**To be done:** Take the data below and copy exactly the lines starting at the one with "b.box(-7.05, -7.0, YG" and finishing at the one with "b = MB(BO); b.box(-7.05, -4.78, YG", both included.

**Data lines:**
* * * * * * * * *

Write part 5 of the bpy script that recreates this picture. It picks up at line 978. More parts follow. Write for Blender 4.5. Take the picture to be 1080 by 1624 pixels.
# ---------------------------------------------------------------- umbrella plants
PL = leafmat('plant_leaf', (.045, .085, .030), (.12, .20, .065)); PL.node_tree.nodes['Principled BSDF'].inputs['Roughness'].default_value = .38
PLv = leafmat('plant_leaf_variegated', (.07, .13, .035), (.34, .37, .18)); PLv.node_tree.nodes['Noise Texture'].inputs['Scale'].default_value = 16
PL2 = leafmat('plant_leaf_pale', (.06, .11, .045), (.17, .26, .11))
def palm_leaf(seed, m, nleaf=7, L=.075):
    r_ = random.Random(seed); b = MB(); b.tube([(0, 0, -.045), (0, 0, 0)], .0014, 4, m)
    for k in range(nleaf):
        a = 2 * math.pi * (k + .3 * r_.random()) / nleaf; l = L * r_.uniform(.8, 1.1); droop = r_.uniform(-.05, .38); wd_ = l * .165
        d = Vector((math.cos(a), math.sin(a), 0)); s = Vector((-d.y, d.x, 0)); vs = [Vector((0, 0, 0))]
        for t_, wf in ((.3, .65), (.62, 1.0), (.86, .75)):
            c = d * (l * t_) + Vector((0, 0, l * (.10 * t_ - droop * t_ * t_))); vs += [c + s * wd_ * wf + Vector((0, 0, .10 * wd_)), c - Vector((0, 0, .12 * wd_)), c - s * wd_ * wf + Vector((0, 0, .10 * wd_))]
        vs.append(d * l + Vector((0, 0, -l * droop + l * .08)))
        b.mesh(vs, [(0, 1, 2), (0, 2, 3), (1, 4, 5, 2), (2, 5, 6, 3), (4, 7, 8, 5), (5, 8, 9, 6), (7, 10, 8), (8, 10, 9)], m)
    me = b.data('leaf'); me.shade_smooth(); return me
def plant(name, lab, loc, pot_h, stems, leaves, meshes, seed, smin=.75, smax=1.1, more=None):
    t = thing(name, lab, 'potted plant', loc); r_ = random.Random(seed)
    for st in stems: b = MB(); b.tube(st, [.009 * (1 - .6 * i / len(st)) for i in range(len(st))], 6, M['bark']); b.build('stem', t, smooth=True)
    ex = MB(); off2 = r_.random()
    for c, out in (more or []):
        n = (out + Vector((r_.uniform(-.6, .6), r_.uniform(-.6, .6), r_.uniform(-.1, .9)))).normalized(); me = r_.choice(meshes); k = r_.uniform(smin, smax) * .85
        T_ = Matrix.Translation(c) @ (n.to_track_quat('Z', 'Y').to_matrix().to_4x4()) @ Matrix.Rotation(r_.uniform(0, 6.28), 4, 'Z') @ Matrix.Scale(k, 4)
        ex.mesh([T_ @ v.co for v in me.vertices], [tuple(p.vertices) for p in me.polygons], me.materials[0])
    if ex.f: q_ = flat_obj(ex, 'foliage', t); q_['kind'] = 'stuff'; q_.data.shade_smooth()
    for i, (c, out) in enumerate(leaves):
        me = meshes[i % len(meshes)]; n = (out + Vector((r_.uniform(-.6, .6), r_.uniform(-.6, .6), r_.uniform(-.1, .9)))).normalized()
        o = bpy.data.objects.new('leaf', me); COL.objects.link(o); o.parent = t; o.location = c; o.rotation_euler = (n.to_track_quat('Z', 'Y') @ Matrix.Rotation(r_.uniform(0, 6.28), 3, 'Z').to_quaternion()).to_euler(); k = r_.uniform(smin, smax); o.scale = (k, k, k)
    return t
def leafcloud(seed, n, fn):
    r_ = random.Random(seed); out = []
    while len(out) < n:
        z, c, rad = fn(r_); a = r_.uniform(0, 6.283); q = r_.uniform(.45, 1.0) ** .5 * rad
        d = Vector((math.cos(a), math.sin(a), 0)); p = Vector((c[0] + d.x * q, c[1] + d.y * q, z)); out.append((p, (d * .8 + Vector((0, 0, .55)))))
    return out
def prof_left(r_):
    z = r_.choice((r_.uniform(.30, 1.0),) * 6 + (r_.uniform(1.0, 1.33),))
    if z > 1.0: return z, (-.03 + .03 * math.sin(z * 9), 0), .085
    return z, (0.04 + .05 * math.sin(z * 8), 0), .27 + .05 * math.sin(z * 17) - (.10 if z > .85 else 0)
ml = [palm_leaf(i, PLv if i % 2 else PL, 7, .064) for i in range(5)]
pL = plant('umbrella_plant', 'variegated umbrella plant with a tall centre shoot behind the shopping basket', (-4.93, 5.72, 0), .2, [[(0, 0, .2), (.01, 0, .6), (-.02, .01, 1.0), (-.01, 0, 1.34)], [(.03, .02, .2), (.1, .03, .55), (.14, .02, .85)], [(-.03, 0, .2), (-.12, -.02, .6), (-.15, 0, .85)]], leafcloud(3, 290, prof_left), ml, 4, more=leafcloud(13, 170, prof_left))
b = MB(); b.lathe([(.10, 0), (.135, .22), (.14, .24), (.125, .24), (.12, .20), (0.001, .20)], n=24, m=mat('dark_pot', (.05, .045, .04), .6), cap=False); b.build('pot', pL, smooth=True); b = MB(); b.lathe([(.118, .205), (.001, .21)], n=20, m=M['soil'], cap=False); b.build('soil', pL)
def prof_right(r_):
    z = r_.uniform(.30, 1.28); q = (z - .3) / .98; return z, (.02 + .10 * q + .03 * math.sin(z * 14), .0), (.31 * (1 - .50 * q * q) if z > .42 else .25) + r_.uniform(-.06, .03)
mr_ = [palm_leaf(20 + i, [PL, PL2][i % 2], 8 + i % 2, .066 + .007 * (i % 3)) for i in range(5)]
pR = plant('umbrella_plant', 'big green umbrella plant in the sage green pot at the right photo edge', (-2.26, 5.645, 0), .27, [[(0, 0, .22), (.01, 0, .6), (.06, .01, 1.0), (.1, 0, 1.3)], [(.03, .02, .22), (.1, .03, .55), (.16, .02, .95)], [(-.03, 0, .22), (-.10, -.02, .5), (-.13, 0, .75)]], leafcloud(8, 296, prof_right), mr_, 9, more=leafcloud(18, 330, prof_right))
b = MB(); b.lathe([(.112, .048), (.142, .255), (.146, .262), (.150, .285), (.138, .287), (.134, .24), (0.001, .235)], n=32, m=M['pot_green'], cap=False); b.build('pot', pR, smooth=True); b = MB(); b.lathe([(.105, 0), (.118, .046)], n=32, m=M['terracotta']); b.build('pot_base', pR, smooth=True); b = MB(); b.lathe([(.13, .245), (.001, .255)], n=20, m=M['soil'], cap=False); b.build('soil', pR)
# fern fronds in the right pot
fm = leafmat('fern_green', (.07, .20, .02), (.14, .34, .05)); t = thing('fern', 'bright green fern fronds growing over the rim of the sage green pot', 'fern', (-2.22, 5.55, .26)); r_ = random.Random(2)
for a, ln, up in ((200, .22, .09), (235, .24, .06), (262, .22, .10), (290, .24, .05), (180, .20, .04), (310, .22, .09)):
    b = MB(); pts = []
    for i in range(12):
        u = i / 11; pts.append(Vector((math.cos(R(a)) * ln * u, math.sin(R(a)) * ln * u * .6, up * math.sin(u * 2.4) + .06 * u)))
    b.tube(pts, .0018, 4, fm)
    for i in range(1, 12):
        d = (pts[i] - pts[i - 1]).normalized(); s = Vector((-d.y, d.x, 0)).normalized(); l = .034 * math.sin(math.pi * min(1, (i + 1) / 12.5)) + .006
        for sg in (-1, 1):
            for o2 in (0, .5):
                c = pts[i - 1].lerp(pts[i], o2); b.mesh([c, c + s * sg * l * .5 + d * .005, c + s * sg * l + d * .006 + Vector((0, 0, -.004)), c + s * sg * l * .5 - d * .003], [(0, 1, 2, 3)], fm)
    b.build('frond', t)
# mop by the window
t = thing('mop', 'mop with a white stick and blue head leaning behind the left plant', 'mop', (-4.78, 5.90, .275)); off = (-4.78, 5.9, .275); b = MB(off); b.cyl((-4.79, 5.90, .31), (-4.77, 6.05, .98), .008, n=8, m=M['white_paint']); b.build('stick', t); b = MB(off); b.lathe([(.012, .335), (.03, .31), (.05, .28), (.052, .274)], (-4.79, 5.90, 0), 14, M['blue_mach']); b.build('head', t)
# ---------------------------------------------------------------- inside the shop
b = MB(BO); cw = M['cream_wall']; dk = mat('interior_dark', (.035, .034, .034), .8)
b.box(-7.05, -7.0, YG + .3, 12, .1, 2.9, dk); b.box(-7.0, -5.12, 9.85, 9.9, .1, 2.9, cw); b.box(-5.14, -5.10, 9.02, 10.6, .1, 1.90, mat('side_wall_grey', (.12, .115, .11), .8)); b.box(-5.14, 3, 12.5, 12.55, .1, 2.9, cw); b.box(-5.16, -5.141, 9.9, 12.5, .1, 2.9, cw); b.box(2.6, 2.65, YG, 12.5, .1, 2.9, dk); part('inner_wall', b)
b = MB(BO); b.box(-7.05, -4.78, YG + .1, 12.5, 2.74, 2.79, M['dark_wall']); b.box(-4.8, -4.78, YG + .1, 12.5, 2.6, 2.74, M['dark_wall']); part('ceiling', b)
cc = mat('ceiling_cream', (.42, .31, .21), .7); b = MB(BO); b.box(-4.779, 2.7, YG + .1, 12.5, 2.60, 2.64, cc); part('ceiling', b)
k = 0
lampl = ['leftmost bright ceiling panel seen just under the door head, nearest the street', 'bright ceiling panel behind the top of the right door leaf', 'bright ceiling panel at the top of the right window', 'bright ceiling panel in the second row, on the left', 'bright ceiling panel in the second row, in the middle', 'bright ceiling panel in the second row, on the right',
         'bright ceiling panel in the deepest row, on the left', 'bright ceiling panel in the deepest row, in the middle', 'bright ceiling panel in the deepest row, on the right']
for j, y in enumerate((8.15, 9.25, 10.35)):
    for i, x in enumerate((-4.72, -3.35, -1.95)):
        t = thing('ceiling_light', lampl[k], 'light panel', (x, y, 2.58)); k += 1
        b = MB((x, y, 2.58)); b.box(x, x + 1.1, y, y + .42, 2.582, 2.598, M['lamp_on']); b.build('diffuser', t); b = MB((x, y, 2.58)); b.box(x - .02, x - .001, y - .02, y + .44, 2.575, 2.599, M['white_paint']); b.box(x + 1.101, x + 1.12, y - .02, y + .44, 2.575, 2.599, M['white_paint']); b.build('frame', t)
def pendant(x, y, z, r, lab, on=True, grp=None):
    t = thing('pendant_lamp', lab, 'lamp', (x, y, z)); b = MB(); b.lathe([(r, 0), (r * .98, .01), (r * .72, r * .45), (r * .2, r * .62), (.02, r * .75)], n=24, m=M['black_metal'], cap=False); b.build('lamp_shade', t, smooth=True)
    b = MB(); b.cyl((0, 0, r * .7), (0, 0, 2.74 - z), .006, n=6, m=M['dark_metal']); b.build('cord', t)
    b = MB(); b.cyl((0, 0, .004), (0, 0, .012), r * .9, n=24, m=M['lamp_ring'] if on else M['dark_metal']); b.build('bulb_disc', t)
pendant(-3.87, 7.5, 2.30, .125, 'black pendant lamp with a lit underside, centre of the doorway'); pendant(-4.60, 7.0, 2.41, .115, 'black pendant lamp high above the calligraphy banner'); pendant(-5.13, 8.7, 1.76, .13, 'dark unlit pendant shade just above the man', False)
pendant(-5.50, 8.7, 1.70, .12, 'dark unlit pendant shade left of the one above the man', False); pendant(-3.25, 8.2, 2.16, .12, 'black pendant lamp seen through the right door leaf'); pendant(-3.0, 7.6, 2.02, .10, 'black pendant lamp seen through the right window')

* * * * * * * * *

**Task output:**
b.box(-7.05, -7.0, YG + .3, 12, .1, 2.9, dk); b.box(-7.0, -5.12, 9.85, 9.9, .1, 2.9, cw); b.box(-5.14, -5.10, 9.02, 10.6, .1, 1.90, mat('side_wall_grey', (.12, .115, .11), .8)); b.box(-5.14, 3, 12.5, 12.55, .1, 2.9, cw); b.box(-5.16, -5.141, 9.9, 12.5, .1, 2.9, cw); b.box(2.6, 2.65, YG, 12.5, .1, 2.9, dk); part('inner_wall', b)
b = MB(BO); b.box(-7.05, -4.78, YG + .1, 12.5, 2.74, 2.79, M['dark_wall']); b.box(-4.8, -4.78, YG + .1, 12.5, 2.6, 2.74, M['dark_wall']); part('ceiling', b)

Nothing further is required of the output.